Monday, October 05, 2009

Street-Level Campaigning

It may seem strange to most except Daniel Hannan that there is a huge debate raging in the US about free health care. The anti campaign is talking about this as if it will bring on the end of civilisation, it is talked of as a threat to civil liberty. Obama is of course leading the campaign for free health care and it is an uphill struggle all the way. The communication strategy, as would be expected, is multi-layered including appearances on every primetime television channel (except Fox of course). But the most interesting is conducted beneath the media radar and is at the ground level. The communication is from members of his movement, or so we are told, people like Nicola Aro. The email via the community begins with the campaign message "I was lucky enough to be one of the thousands of people who heard President Obama speak about health reform recently at the University of Maryland. As he told the fired up crowd, "Change starts with people -- especially young people -- who are determined to take this nation's destiny into their own hands.""; it then moves on to ask for volunteers to support the campaign and lobby their representative. The Campus Phone Booth idea is about people calling other people and getting them to do the lobbying for them.
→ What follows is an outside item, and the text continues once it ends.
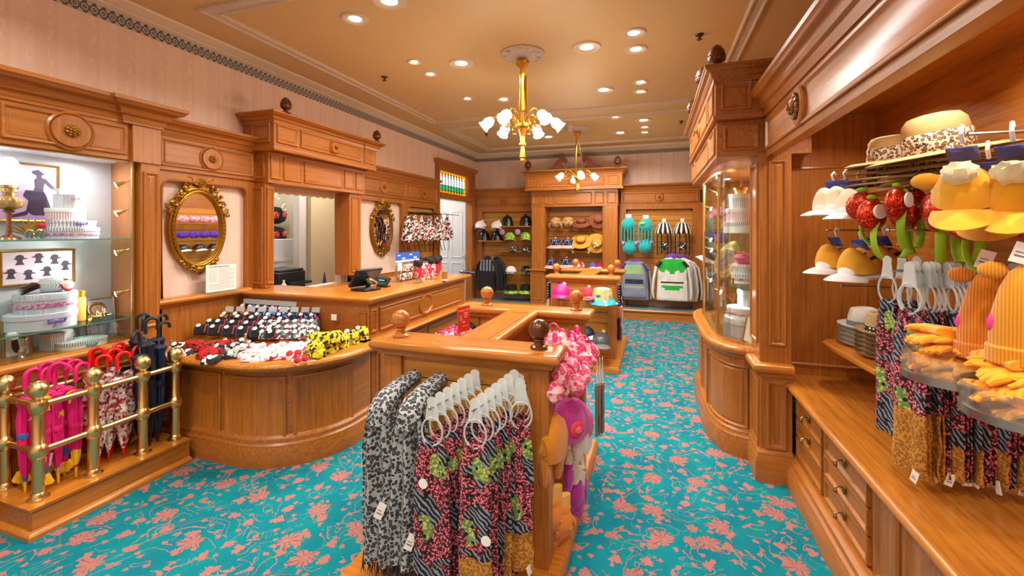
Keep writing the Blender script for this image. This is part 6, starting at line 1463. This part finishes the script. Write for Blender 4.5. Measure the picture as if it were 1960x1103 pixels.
beanie('pink knitted hat with white plush flaps, farther along near stand',P(1108,800,y=2.5),plain('rose_knit','#e06a90',.9),1.1,.9,WPL)
beanie('orange knitted hat beside corner post of near stand, upper',P(1056,830,y=1.98),ORGK,1.15,1.3,ORGK)
for k,(u,v,y) in enumerate(((1095,905,2.35),(1104,925,2.35),(1110,935,2.4),(1088,890,2.3),(1112,900,2.5))):
    p=P(u,v,y=y); glove('purple fleece mitten hanging in bunch on aisle side of near stand',PURM,(max(min(p.x,-.35),-.5),y,p.z),(pi,.1*k,.8+.3*k),CRM,'purple mittens on near stand',1.6)
for k,(u,v,y) in enumerate(((1078,975,2.05),(1062,960,2.0),(1070,990,2.08),(1112,860,2.6),(1115,880,2.6))):
    p=P(u,v,y=y); g=glove('orange fleece glove with tag, low on aisle side of near stand' if k<3 else 'orange fleece glove farther back on aisle side of near stand',plain('orange_fleece','#e8861a',.9,sheen=.3),(max(min(p.x,-.36),-.52),y,p.z),(pi,.05*k,.7+.2*k),plain('tan_plush','#e0aa5a',.95),'orange gloves low on near stand' if k<3 else 'orange gloves farther back on near stand',1.4,tagd=k==0)
TAUP=plain('taupe_jersey','#84786c',.9)
for k in range(3):
    p=P(1128+k*5,705,y=3.02+.04*k); hscarf('taupe jersey scarf on white hanger at rear corner of near stand',(-.37+.012*k,3.0+.05*k,p.z),pi/2,.34,.10,0,k,'taupe scarves at the rear corner',mat=TAUP,tags=False)
# plush and sign in the counter side of near stand
for k in range(13):
    u=842+ (k%6)*11; v=640-(k//6)*9-(k%6)*1.5; p=P(u,v,z=.93); 
    if k>8: u=905+(k-9)*8; p=P(u,600,z=.95)
    r=thing('plush_earmuffs','raspberry and white plush earmuffs on counter side of near stand' if k<9 else 'black plush earmuffs behind the raspberry ones, counter side','earmuffs',(max(min(p.x,-1.02),-1.3),min(max(p.y,2.15),2.85),.90),k,'raspberry earmuffs' if k<9 else 'black earmuffs')
    part(r,'plush_ball',MB().ell((-.033,0,0),(.035,.03,.037),14,9,dent=.25,seed=k),patch('raspberry_white',('#d81e4c','#f2e6e6','#d81e4c','#e8688a'),60.0,.9) if k<9 else BLK); part(r,'plush_ball',MB().ell((.033,0,0),(.035,.03,.037),14,9,dent=.25,seed=k+30),patch('raspberry_white',('#d81e4c','#f2e6e6','#d81e4c','#e8688a'),60.0,.9) if k<9 else BLK)
    part(r,'satin_band',MB().tube([(.04*cos(a),0,-.01+.06*sin(a)) for a in [pi*q/12 for q in range(13)]],.007,8,flat=.5),HOT if k<9 else BLK)
solo('earmuff_tray',MB().box(-1.32,-.95,2.1,2.88,.83,.845).box(-1.33,-1.32,2.1,2.88,.83,.90),OY,'oak tray under the raspberry plush earmuffs on counter side','tray',bev=.003)
a=P(876,622,y=2.45); b=P(906,612,y=2.6); r=thing('red_sale_sign','red sale sign in clear holder among plush earmuffs on near stand','sign',(a.x,a.y,.96),math.atan2(b.y-a.y,b.x-a.x)); w=.115; h=.16
part(r,'clear_holder',MB().box(-.004,w+.004,-.002,.002,-.11,h+.005),glass('sign_acrylic','#fff4f2',.05,.2,.08)); sg=part(r,'red_card',MB().box(0,w,-.0032,-.0021,0,h),plain('sale_red','#e23026',.45))
m=MB(); T=lambda x0,x1,z0,z1: m.box(w*x0,w*x1,-.0042,-.0033,h*z0,h*z1)
T(.06,.16,.84,.87); T(.22,.58,.83,.86); T(.66,.9,.85,.88)
for z in (.72,.64,.56): T(.48,.8,z,z+.025)
T(.38,.58,.36,.41); T(.36,.86,.22,.235)
part(sg,'pale_print',m,plain('pale_pink_print','#ffc9bd',.6),label='pale lines of print')
part(sg,'picture_spot',MB().ell((w*.22,-.0034,h*.56),(.008,.0008,.02),12,6).ell((w*.3,-.0036,h*.5),(.007,.0008,.01),12,6),plain('gold_brown_print','#c8a060',.6))
# ================================================================ RIGHT NICHE GOODS
LPB=leopard('ivory_leopard_band','#ddd2be','#1d1612','#a8743a',88,.8)
hx,hy=1.10,2.2
g='leopard band straw hats on the high shelf'
for k in range(4): strawhat('straw hat with leopard band in the large stack under the top one, high shelf',(hx-.006*k,hy-.012*k,1.802+.024*k),1.02,LPB,g+' (large stack)',0,-.10,.3*k,h=.10)
strawhat('straw hat with leopard print band, top of the large nearer stack on high shelf',(hx-.02,hy-.03,1.895),1.2,LPB,None,0,-.16,.2,h=.135)
hx2,hy2=1.09,2.58
for k in range(5): strawhat('straw hat with leopard band in the small stack under the top one, high shelf',(hx2,hy2+.01*k,1.802+.026*k),.9,LPB,g+' (small stack)',0,-.08,.3*k,h=.10)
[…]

Basically it is an attempt to maintain the power of the movement that supported Obama's campaign for the Presidency. More importantly it is about citizen advocacy, people convincing their peers to get involved and back the President's initiative. It is an attempt to counter the public debate that centres on the negatives. It could be a highly persuasive tool if enough students and young people can be mobilised to run a booth and second can then mobilise others to lobby Senators. It is risky, but if it can tap into support for the initiative, and those being asked to give their time believe that they can make a difference by doing so, it could be a highly successful way of putting pressure on Senate.